_The problem_
Copy out the lines that include the word "scene".

>> begin Supplied data

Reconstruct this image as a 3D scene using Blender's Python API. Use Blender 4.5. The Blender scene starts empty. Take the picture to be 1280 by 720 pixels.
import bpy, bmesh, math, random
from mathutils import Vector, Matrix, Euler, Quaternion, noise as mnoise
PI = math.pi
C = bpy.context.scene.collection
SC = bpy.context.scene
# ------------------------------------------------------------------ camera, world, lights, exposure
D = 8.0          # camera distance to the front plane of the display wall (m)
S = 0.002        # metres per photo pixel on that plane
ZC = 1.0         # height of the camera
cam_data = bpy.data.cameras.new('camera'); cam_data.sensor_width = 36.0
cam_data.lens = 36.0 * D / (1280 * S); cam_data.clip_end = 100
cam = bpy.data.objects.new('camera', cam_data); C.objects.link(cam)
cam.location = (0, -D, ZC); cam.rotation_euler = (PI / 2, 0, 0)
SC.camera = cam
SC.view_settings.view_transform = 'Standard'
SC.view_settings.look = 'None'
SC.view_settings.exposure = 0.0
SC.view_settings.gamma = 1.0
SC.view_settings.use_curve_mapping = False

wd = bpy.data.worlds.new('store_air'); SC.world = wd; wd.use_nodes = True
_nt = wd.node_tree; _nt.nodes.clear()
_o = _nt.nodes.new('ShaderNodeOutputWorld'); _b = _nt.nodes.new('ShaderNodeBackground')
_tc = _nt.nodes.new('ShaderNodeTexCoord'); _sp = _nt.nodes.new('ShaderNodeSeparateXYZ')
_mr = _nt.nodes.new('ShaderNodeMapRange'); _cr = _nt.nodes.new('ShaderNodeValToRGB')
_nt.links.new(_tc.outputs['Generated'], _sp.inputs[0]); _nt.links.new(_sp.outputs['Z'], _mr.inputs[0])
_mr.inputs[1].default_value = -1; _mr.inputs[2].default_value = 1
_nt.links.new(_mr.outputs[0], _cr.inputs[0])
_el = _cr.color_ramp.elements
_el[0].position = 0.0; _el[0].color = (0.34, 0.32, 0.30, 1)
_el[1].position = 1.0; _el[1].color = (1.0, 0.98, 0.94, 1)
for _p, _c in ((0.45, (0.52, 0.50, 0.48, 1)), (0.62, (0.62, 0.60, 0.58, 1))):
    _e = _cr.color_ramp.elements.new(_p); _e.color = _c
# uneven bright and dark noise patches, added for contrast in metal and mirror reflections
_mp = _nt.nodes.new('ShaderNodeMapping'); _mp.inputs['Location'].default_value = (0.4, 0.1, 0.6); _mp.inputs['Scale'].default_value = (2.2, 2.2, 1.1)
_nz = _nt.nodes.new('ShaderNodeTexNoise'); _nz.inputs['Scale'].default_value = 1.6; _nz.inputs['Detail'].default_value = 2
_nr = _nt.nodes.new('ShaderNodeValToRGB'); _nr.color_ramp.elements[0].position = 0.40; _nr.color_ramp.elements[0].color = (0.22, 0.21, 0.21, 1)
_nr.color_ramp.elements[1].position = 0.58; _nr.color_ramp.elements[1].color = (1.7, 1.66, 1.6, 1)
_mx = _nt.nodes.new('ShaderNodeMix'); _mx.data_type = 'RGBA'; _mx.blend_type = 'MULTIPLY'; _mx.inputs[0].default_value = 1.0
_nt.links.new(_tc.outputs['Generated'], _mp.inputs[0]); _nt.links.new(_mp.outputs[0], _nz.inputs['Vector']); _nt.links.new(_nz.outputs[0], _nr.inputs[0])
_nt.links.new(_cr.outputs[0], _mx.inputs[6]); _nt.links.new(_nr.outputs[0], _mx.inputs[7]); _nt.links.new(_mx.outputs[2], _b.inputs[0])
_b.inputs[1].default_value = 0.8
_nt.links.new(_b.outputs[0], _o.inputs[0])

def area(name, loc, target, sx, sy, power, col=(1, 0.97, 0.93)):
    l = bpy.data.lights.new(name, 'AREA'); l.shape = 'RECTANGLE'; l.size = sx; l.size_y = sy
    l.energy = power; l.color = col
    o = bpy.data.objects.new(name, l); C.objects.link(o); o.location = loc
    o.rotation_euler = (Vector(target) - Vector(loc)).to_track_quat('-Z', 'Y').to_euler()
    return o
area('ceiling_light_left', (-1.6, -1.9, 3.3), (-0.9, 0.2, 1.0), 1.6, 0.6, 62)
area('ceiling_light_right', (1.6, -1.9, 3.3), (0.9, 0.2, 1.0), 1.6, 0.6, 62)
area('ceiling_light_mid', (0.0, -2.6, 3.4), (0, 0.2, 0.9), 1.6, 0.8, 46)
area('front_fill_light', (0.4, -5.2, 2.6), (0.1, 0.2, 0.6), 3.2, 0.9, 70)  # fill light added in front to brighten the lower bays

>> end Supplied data

_Solution to this exercise_
Reconstruct this image as a 3D scene using Blender's Python API. Use Blender 4.5. The Blender scene starts empty. Take the picture to be 1280 by 720 pixels.
C = bpy.context.scene.collection
SC = bpy.context.scene